After all, he said, nearly two-thirds of that tax increase is the result of debt service that will be paid for improvements approved by voters on the G. Harold Antrim School.

As it traditionally is here, the largest revenue source for the district will be taxes paid by the borough’s property owners. This year, the board is asking voters to approve a $8,689,532 tax levy, up $366,285.

The budget adopted by the school board is $1,069,508, reflecting a 9.3 percent increase.

The district plans to use $178,068 from its surplus to balance the budget.

School officials said some of the largest increases in the budget come from raises for teachers and teachers’ aides, money for maintaining the district’s buildings and employee benefits.

If approved by voters April 18, the school tax rate will increase by 11.35 cents to $1.44 per $100 assessed property value. That means a property owner with a home assessed at $160,000, the borough’s average, will pay $2,304 in school taxes next year, or $181.60 more than they paid this year.

School officials Wednesday said they believe it is important that property owners recognize that more than half of the 11.35-cent increase — or more than 7 of those cents — is the result of voters’ approval of plans to improve spending at the G. Harold Antrim School.

School Business Administrator Brian Savage said taxpayers began paying for the $8.9 million being spent to make improvements to the high school several years ago, but this is the first year that the $8.9 million debt for the improvements to the elementary school will be paid. That project was approved by voters last year. Next year, the district will pay $970,614 in debt service, a $480,578 increase.

The board has also included money in its budget for raises for teachers, teachers’ aides and most custodians and secretaries. Because the board and the Point Pleasant Beach Education Association, which represents those employees, are currently in contract negotiations, school officials would not disclose the amount budgeted for those raises. The association’s contract expires June 30.

To generate additional money, the board earlier this month agreed to increase the amount it charges students who attend its schools from other districts by 5 percent. Next year, those students will pay tuition of $6,722 each.

Ravally said the district plans to expand some existing programs, such as the Jump Start program, in which teachers at the high school with master’s degrees teach college-level courses for college credit. In addition, Ravally said the district plans to revamp its kindergarten-through-fifth-grade math curriculum and to formalize its gifted program in its younger grades.

Voters have failed to approve the proposed tax levy for two consecutive years. The levy passed for 17 years before that.

BY THE NUMBERS

Some increases in the school board’s proposed 2006-07 budget:

–Regular education, including teacher and teacher aide salaries, substitute teachers, textbooks and teaching supplies — $3,884,560, up 3.1 percent.

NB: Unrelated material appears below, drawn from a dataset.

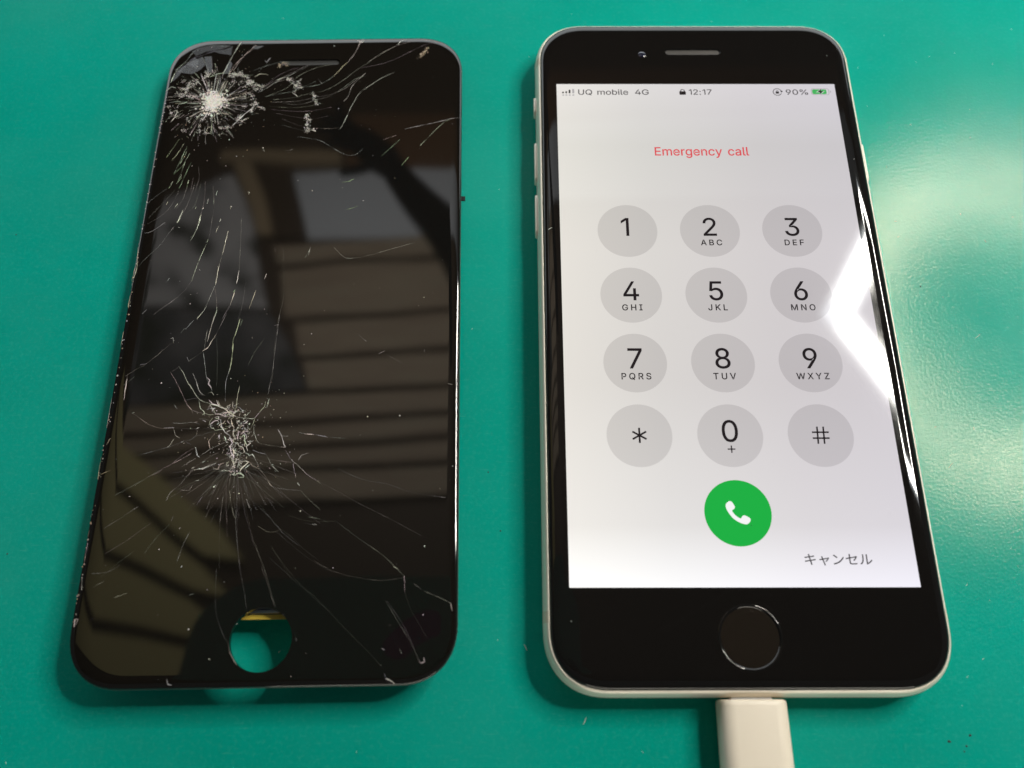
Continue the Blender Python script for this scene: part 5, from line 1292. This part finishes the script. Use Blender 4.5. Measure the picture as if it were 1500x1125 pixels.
w 0.10 0.45 24.4,-51.5 25.3,-52.1
w 0.08 0.40 26.2,-52.7 28.7,-53.8 30.7,-54.8
w 0.17 0.80 30.5,-54.7 30.8,-56.0
w 0.11 0.45 19.7,-54.1 21.9,-57.5 24.1,-60.9 25.6,-63.8
w 0.09 0.38 20.0,-54.2 22.8,-58.1 24.7,-61.8
w 0.13 0.60 25.3,-63.4 25.8,-64.1 26.4,-63.9 26.3,-63.2
w 0.07 0.22 -0.1,-44.8 4.6,-50.4 8.8,-54.0 13.3,-58.5 17.3,-62.2 19.5,-64.5
w 0.11 0.50 20.0,-65.5 20.3,-66.5 21.1,-67.0
w 0.28 0.40 20.3,-66.3 21.3,-66.8 21.9,-67.3
w 0.10 0.50 -1.3,-48.2 -0.2,-50.6 1.0,-53.6 1.6,-54.8
w 0.13 0.55 29.7,-62.2 30.4,-61.2
w 0.11 0.40 28.8,-63.3 29.1,-64.1
w 0.10 0.50 5.5,-59.8 5.4,-60.4
w 0.10 0.45 22.3,-61.8 22.7,-62.6
w 0.15 0.70 19.4,-61.7 19.9,-61.9
w 0.09 0.40 20.3,-58.0 20.8,-58.1
w 0.12 0.50 2.1,12.1 2.3,14.0
w 0.09 0.40 6.9,13.9 8.8,11.8 10.3,11.3 13.8,11.9 19.4,13.7 22.9,14.7
w 0.16 0.60 9.6,11.4 10.6,11.2
w 0.10 0.45 12.7,-5.2 14.3,-6.7
w 0.13 0.55 16.7,-9.2 17.8,-8.6
w 0.06 0.30 18.2,-9.4 21.3,-11.3
w 0.05 0.25 -3.0,14.0 -2.0,3.5 -2.7,-3.4 -2.6,-14.2
w 0.12 0.50 -3.1,-3.0 -2.4,-2.9
w 0.10 0.40 25.1,-8.4 25.1,-9.1
w 0.09 0.35 -27.8,-13.1 -29.6,-14.8
w 0.14 0.60 -27.2,-10.8 -25.9,-10.5
w 0.09 0.40 -29.5,-13.0 -27.7,-11.6 -25.9,-10.4 -22.1,-6.5
w 0.20 0.50 -29.1,-17.7 -29.2,-14.9 -29.2,-12.7
w 0.15 0.70 -22.2,-5.4 -21.7,-5.6 -21.7,-6.5
w 0.11 0.50 -31.5,-22.9 -31.5,-17.0
w 0.13 0.50 1.4,11.5 2.3,13.5
w 0.11 0.40 -24.9,6.7 -24.3,7.5
o 0.19 0.55 -31.6,14.9 -31.0,10.2 -31.3,7.6
o 0.18 0.55 -31.4,10.0 -31.8,7.2
o 0.18 0.55 -31.4,4.0 -31.4,1.3 -31.1,2.6
o 0.18 0.55 -31.5,-3.7 -31.5,-6.7
o 0.16 0.55 -30.8,-26.2 -30.5,-25.2 -30.2,-25.0
o 0.16 0.55 -31.0,-31.7 -29.3,-30.9
o 0.16 0.55 -31.4,-32.5 -31.6,-28.2
o 0.15 0.55 -31.4,-42.5 -31.3,-41.5
o 0.15 0.55 -31.2,-46.8 -31.2,-45.6"""
DOTS = "5.7,47.8,0.10 12.1,24.6,0.06 1.7,27.2,0.06 3.7,65.0,0.06 -31.4,59.7,0.16 -10.9,-34.2,0.16 -22.7,-14.5,0.10 4.5,-38.8,0.06 -6.4,-35.5,0.10 -25.3,-35.7,0.06 25.9,-45.2,0.06 21.0,-21.5,0.06 15.2,-21.6,0.06 26.0,-56.5,0.08 10.7,-48.6,0.06 26.0,-45.2,0.06 3.9,-4.9,0.06 24.8,2.5,0.06 21.0,-21.5,0.06 -12.2,-58.2,0.08 -8.3,-62.9,0.08 -14.7,-48.0,0.08 -18.9,-45.0,0.08 -4.4,-57.5,0.10 30.6,-31.1,0.10 -19.6,1.8,0.10 -22.8,-14.5,0.11 -10.2,-13.8,0.10 -9.2,37.9,0.13 -16.4,40.1,0.10 -16.4,33.5,0.08 -19.0,25.3,0.13 -10.9,26.9,0.10 -14.2,23.7,0.10 -31.3,25.1,0.11 -1.4,29.7,0.10"
crnd = random.Random(11)


def jitter(t):
    return tuple(min(1, max(0, c * crnd.uniform(0.85, 1.12))) for c in TINT[t])


class Shards:
    """triangles with their own colour and opacity"""

    def __init__(self):
        self.v, self.f, self.c = [], [], []

    def poly(self, pts, col):
        i = len(self.v)
        self.v += pts
        self.f.append(tuple(range(i, i + len(pts))))
        self.c.append(col)

    def done(self, name, parent):
        me = bpy.data.meshes.new(name)
        me.from_pydata([Vector(v) * MM for v in self.v], [], self.f)
        ca = me.color_attributes.new("tint", 'FLOAT_COLOR', 'CORNER')
        li = 0
        for f, col in zip(self.f, self.c):
            for _ in f:
                ca.data[li].color = col
                li += 1
        me.materials.append(M_CRACK)
        o = bpy.data.objects.new(name, me)
        return link(o, parent)


def crack_strip(sh, pts, w, op, tint, wob=0.06, straight=False):
    w *= 0.6
    op = op ** 1.3
    # Catmull-Rom through the traced points, about 0.35 mm steps
    path = []
    for i in range(len(pts) - 1):
        p0 = Vector(pts[max(i - 1, 0)])
        p1, p2 = Vector(pts[i]), Vector(pts[i + 1])
        p3 = Vector(pts[min(i + 2, len(pts) - 1)])
        n = max(2, min(40, int((p2 - p1).length / 0.35)))
        for j in range(n):
            s = j / n
            if straight:
                path.append(p1.lerp(p2, s))
                continue
            path.append(0.5 * ((2 * p1) + (p2 - p0) * s + (2 * p0 - 5 * p1 + 4 * p2 - p3) * s * s + (3 * p1 - p0 - 3 * p2 + p3) * s ** 3))
    path.append(Vector(pts[-1]))
    seed = crnd.uniform(0, 100)
    n = len(path)
    col = jitter(tint)
    rows = []
    for i, p in enumerate(path):
        d = path[min(i + 1, n - 1)] - path[max(i - 1, 0)]
        if d.length < 1e-6:
            d = Vector((1, 0))
        d.normalize()
        nn = Vector((-d.y, d.x))
        q = noise.noise(Vector((seed, i * 0.55, 0)))
        q2 = noise.noise(Vector((seed + 50, i * 0.22, 3)))
        p = p + nn * (noise.noise(Vector((seed, i * 0.8, 9))) * wob)
        taper = min(1.0, 0.45 + 0.55 * min(i, n - 1 - i) / 2.0)
        ww = w * 0.5 * max(0.35, 1 + 0.7 * q) * taper
        z = gz(p.x, p.y)
        rows.append(((p.x + nn.x * ww, p.y + nn.y * ww, z + 0.012), (p.x, p.y, z + 0.012 + min(0.06, ww * 0.7)), (p.x - nn.x * ww, p.y - nn.y * ww, z + 0.012), max(0.04, min(1.0, op * (0.85 + 1.5 * q2)))))
    for a, c in zip(rows, rows[1:]):
        k = (*col, (a[3] + c[3]) / 2)
        sh.poly([a[0], a[1], c[1], c[0]], k)
        sh.poly([a[1], a[2], c[2], c[1]], k)
    # occasional crumbs where the crack opened
    for p in path:
        if crnd.random() < 0.05 * w / 0.15 * op:
            crumb(sh, p.x + crnd.uniform(-.15, .15), p.y + crnd.uniform(-.15, .15), w * crnd.uniform(0.3, 0.8), tint, min(1, op * 1.3))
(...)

–Special education, including self-contained classrooms, home instructional teachers and aids and textbooks — $887,425, up 1.75 percent.

–Operation and maintainence of the district facilities, including custodian salaries and utility costs — $1,173,413, up 8.5 percent.

–Bilingual education, including textbooks, teaching supplies and materials for the English Speakers of Other Languages program — $46,084, up 7.9 percent.